I have to say that I'm intrigued by your summary; one because there are no 'ships listed, which means that this story about a female OC could be completely different from others! Your introduction was good; I liked the change in language from something languid and poetic to more contemporary as she gained consciousness. Nice touch!

I also really like that you've written the same scene twice for two different OCs. It contrasts them very well against one another and doesn't get tired the second time around, so nice work!

Bravo! You have given an OC a special gift like being a metaphormagus, and you haven't made it a Mary Sue type quality in any way! I love that you briefly listed the benefits like being able to sneak around the castle, but then made the really interesting point about not being an individual because everyone can always tell what you're thinking. Interesting bit of canon that you've talked about here in a unique way!

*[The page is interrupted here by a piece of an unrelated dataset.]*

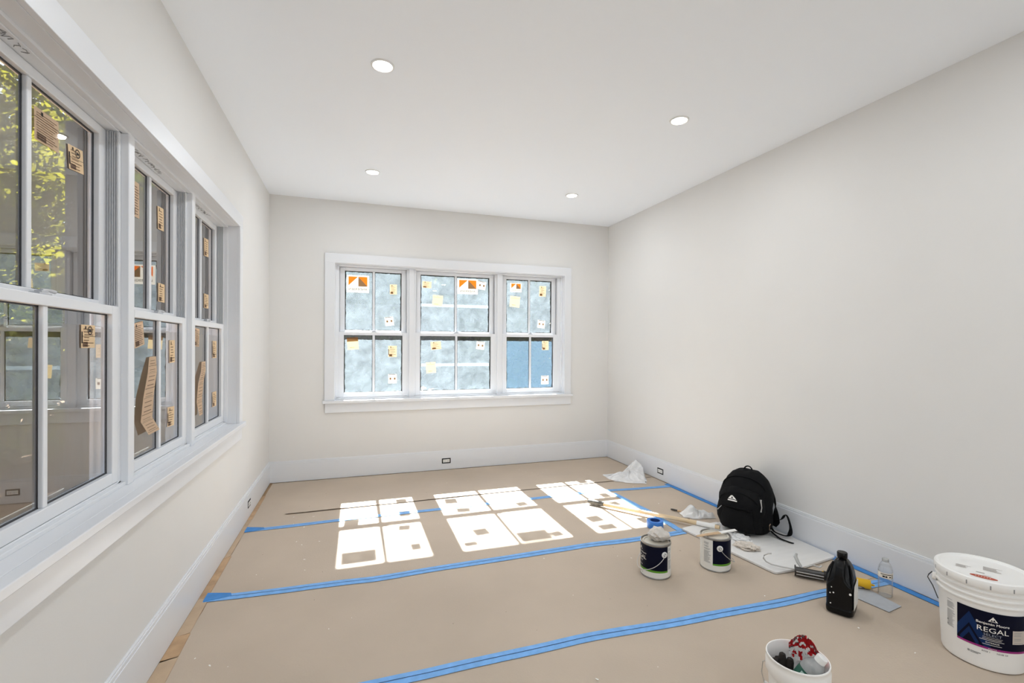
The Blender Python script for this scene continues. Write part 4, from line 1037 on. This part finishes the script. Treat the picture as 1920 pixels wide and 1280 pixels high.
# ------------------------------------------------------------------ small white pail and what is in it
px, py = 1.486, 1.256; tp = math.atan2(-py, -px)
pa = thing('pail', 'small open white pail filled with gloves, a bottle and a red bag', 'pail', (px, py, 0))
hP = .213
B().lathe([(.080, .0), (.083, .003), (.0855, .05), (.0885, .12), (.090, .150), (.0985, .152), (.1005, .156), (.1005, .186), (.0985, .192), (.0975, .206), (.0995, .209), (.0985, hP), (.0955, hP), (.094, hP - .004), (.0925, .15), (.086, .05), (.082, .006), (.001, .005)], 80, (True, False)).build('pail_body', 'bucket_white', pa, smooth=True)
ea = tp - R_(88); er = Vector((math.cos(ea), math.sin(ea), 0))
B().tube([er * .101 + Vector((0, 0, .165)), er * .108 + Vector((0, 0, .16)), er * .112 + Vector((0, 0, .12)), er * .113 + Vector((.004, -.01, .085))], .0016, 7).build('bail_wire', 'dull_silver', pa, smooth=True)
B().tube([er * .113 + Vector((.004, -.01, .090)), er * .114 + Vector((.02, -.03, .078))], .006, 10).build('bail_grip', 'white_plastic', pa, smooth=True)
rt3 = Vector((-math.sin(tp), math.cos(tp), 0)); aw3 = Vector((-math.cos(tp), -math.sin(tp), 0)); up3 = Vector((0, 0, 1))
def IN(r_, a_, z_): return rt3 * r_ + aw3 * a_ + up3 * z_ + Vector((px, py, 0))
# glove: palm and fingers as one body
gl = thing('work_glove', 'dark brown work glove standing with its fingers up in the pail', 'glove', (px, py, .006))
b = B()
b.tube([IN(-.040, .010, .008), IN(-.045, .012, .06), IN(-.044, .014, .11), IN(-.042, .016, .135)], [.016, .026, .030, .022], 16)
for (r_, a_, zt, lean) in ((-.066, .004, .178, -.004), (-.047, .014, .200, .0), (-.026, .010, .192, .004), (-.058, .034, .170, -.004)):
    base = IN(r_ * .9 - .004, a_, .11); tip = IN(r_ + lean, a_ + .006, zt)
    b.tube([base, base.lerp(tip, .5) + up3 * .002, base.lerp(tip, .82), base.lerp(tip, .95), tip], [.0125, .0130, .0125, .0100, .0035], 12)
b.build('glove_body', 'glove', gl, smooth=True, world=True)
# bottle tilted up out of the pail
ax = (rt3 * .50 + aw3 * .06 + up3 * .86).normalized(); q = ax.to_track_quat('Z', 'Y').to_matrix().to_4x4()
bt = thing('discarded_bottle', 'frosted plastic bottle with a white cap and green label, tilted in the pail', 'bottle', (px, py, .006))
o_ = IN(-.020, -.032, .084); mt = Matrix.Translation(o_) @ q
B().lathe([(.028, 0), (.037, .004), (.038, .05), (.038, .12), (.0375, .126), (.0355, .138), (.030, .150), (.021, .162), (.015, .170)], 40, (True, False), mt).build('bottle_body', 'frost', bt, smooth=True, world=True)
B().lathe([(.0165, .166), (.0175, .167), (.0175, .184), (.0165, .187), (.001, .187)], 28, (True, True), mt).build('bottle_cap', 'white_plastic', bt, smooth=True, world=True)
B().lathe([(.0386, .082), (.0386, .120)], 40, (False, False), mt).build('bottle_label', 'green_label', bt, smooth=True, world=True)
b = B()
for a_, c_ in ((.1, .55), (2.2, 2.5), (3.6, 4.3), (4.8, 5.0), (5.4, 5.9)):
    b.lathe([(.0390, .090), (.0390, .113)], 6, (False, False), mt, a_, c_)
b.build('label_print', mat('pale_green_print', (.45, .58, .52), .5), bt, world=True)
# red and white printed bag crumpled behind the bottle
rb = thing('snack_bag', 'red and white printed plastic bag bulging out of the pail', 'plastic bag', (px, py, .006))
def bagpt(s, t_):
    a_ = -2.15 + 3.0 * s; rad = .040 + .038 * math.sin(min(1, t_ * 1.0) * PI * .55)
    x = .038 + rad * .62 * math.cos(PI - a_ - .55) + .0; y = .028 + .030 * math.sin(a_ + 1.0) + .02 * t_
    return x, y
g = []; b = B(); bl = B(); NS, NT = 44, 26
for i in range(NS + 1):
    row = []
    for j in range(NT + 1):
        s = i / NS; t_ = j / NT; r_ = -.028 + .112 * s; arch = math.sin(PI * (.08 + .90 * s)); topz = .212 + .070 * arch - .018 * s
        z = .115 + (topz - .115) * t_; a_ = .052 + .020 * math.sin(t_ * PI) * (1 - .4 * s) - .024 * s * s + .002
        if t_ > .8: a_ -= (t_ - .8) * .10
        n1 = noise.noise(Vector((r_ * 60, z * 60, 3))); n2 = 1 - 2 * abs(noise.noise(Vector((r_ * 95, z * 95, 8))))
        p = IN(r_, a_ + .005 * n1 + .004 * n2, z + .004 * n2)
        d = p - Vector((px, py, 0)); rr_ = math.hypot(d.x, d.y)
        if z < .216 and rr_ > .087: d.x *= .087 / rr_; d.y *= .087 / rr_; p = d + Vector((px, py, 0))
        row.append((p, noise.noise(Vector((r_ * 62 + 5, z * 70, 1)))))
    g.append(row)
for i in range(NS):
    for j in range(NT):
        t_ = j / NT; pts = [g[i][j][0], g[i + 1][j][0], g[i + 1][j + 1][0], g[i][j + 1][0]]
        red = (t_ > .60 and g[i][j][1] > -.08) or (t_ > .30 and g[i][j][1] > .22)
        (b if red else bl).quad(pts)
bl.build('clear_panel', 'bag_white', rb, smooth=True, world=True, weld=True); b.build('red_print', 'red', rb, smooth=True, world=True, weld=True)

# ------------------------------------------------------------------ outdoors
gr = B().box(-30, 30, YF - 20, 40, -.75, -.55).build('ground', 'dirt'); gr['kind'] = 'structure'; gr['label'] = 'brown bare ground outside the windows'
def tree(x, y, hgt, rad, seed, m, label, n=2600, low=.15, ls=(.05, .10)):
    t = thing('tree', label, 'tree', (x, y, -.55)); rnd = random.Random(seed)
    B().tube([(0, 0, 0), (.05 * rnd.uniform(-1, 1), .1, hgt * .4), (.1, .0, hgt * .85)], [.16, .12, .04], 10).build('trunk', 'bark', t, smooth=True)
    verts = []; faces = []
    cl = [(rad * .62 * math.cos(k * 2.4), rad * .62 * math.sin(k * 2.4), hgt * (low + .06 + .84 * (k + .5) / 22), rad * rnd.uniform(.42, .62)) for k in range(22)]
    for i in range(n):
        cx_, cy_2, cz, cr = rnd.choice(cl); d = Vector((rnd.gauss(0, 1), rnd.gauss(0, 1), rnd.gauss(0, 1))).normalized() * cr * rnd.random() ** .4
        p = Vector((cx_, cy_2, cz)) + d; a = Vector((rnd.gauss(0, 1), rnd.gauss(0, 1), rnd.gauss(0, .6))).normalized(); c = a.orthogonal().normalized(); s = rnd.uniform(*ls)
        k = len(verts); verts += [p - a * s, p + c * s * .5, p + a * s, p - c * s * .5]; faces.append((k, k + 1, k + 2, k + 3))
    me = bpy.data.meshes.new('foliage'); me.from_pydata(verts, [], faces); me.materials.append(M[m])
    o = bpy.data.objects.new('foliage', me); COL.objects.link(o); o.parent = t; o['kind'] = 'stuff'
TR = [(-3.5, 11.8, 5.2, 1.27, 'leaf', 'leafy tree beyond the end wall, left of the sunny window'), (-.2, 11.2, 5.0, 1.27, 'leaf', 'leafy tree beyond the narrow window by the left corner'),
      (3.1, 11.4, 5.2, 1.27, 'leaf', 'leafy tree beyond the wide middle window'), (6.4, 11.2, 5.0, 1.27, 'leaf', 'leafy tree beyond the narrow window by the blank wall'),
      (-1.9, 15.0, 7.2, 1.36, 'leaf', 'taller tree in the second row behind the sunny window, left end'), (1.6, 15.0, 7.4, 1.36, 'leaf', 'taller tree in the second row straight behind the sunny window'),
      (5.1, 15.0, 7.2, 1.36, 'leaf', 'taller tree in the second row towards the blank wall'), (8.6, 14.6, 7.2, 1.36, 'leaf', 'last taller tree of the second row behind the blank wall'),
      (-5.4, 8.9, 6.4, 1.30, 'leaf_y', 'yellow-green tree outside the side windows, nearest the house'), (-8.6, 12.4, 7.6, 1.36, 'leaf_y', 'yellow-green tree behind the nearest one outside the side windows'),
      (-5.6, 14.4, 7.6, 1.36, 'leaf_y', 'yellow-green tree in the far outside corner'), (-12.0, 15.4, 9.0, 1.36, 'leaf', 'dark tree in the side back row, nearest the viewer'),
      (-8.9, 17.0, 9.0, 1.36, 'leaf', 'dark tree in the middle of the side back row'), (-5.2, 18.4, 9.0, 1.36, 'leaf', 'dark tree at the far end of the side back row'),
      (-8.9, 8.2, 7.4, 1.36, 'leaf', 'dark tree at the near end of the side second row'),
      (-.2, 18.6, 9.0, 1.36, 'leaf', 'tall back-row tree behind the second row, left'), (3.3, 18.6, 9.2, 1.36, 'leaf', 'tall back-row tree behind the second row, centre'), (6.8, 18.6, 9.0, 1.36, 'leaf', 'tall back-row tree behind the second row, right')]
for i, (x, y, h, r, m, lb) in enumerate(TR):
    tree(x, y, h, r, 20 + i, m, lb, 11000, .02, (.09, .16) if m == 'leaf' else (.07, .13))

I snorted quietly at Max for freaking out about her trunk at the last minute. Every year, huh? Sounds like me. Nice touch. I also love that we don't get to know her real name! Surely it will come in to play later within the story. It keeps the reader interested. Between this and her metamorphmagus backgrounds, your OC is very human.

One thing I am noticing is that you're missing some punctuation in several places, usually at the end of a sentence spoken by a character. An example is "Morning Beth" which should be "Morning Beth." with a period. Or "Morning Beth," said my father, if the sentence continues after the dialogue :)

Poor Liam! What a great character. By revealing this and the horrible traits of their mother (sympathy parties, really!) we already see a good reason why Beth is the way she is--very meticulous and measured, etc. She has to be the adult for all of them, huh?

45r

Author's Response: Thank you so much for this review!!! I'm glad you enjoyed it so much. I'm definitely looking forward to exploring the friendships between these two characters. I often find romance if often over done and has too much importance placed on it. Let's be honest, how much true romance takes place in high school? I'm glad you like the way I've introduced the metamorphmagus. I was worried about how that would be percieved. Also I'm glad that you've read so much into Elizabeth. I've always felt like she was a deeper character than she sometimes seems.

Also thanks for pointing out the grammar. My punctuation around speech is always a bit dodgy. I really need to go through and edit this.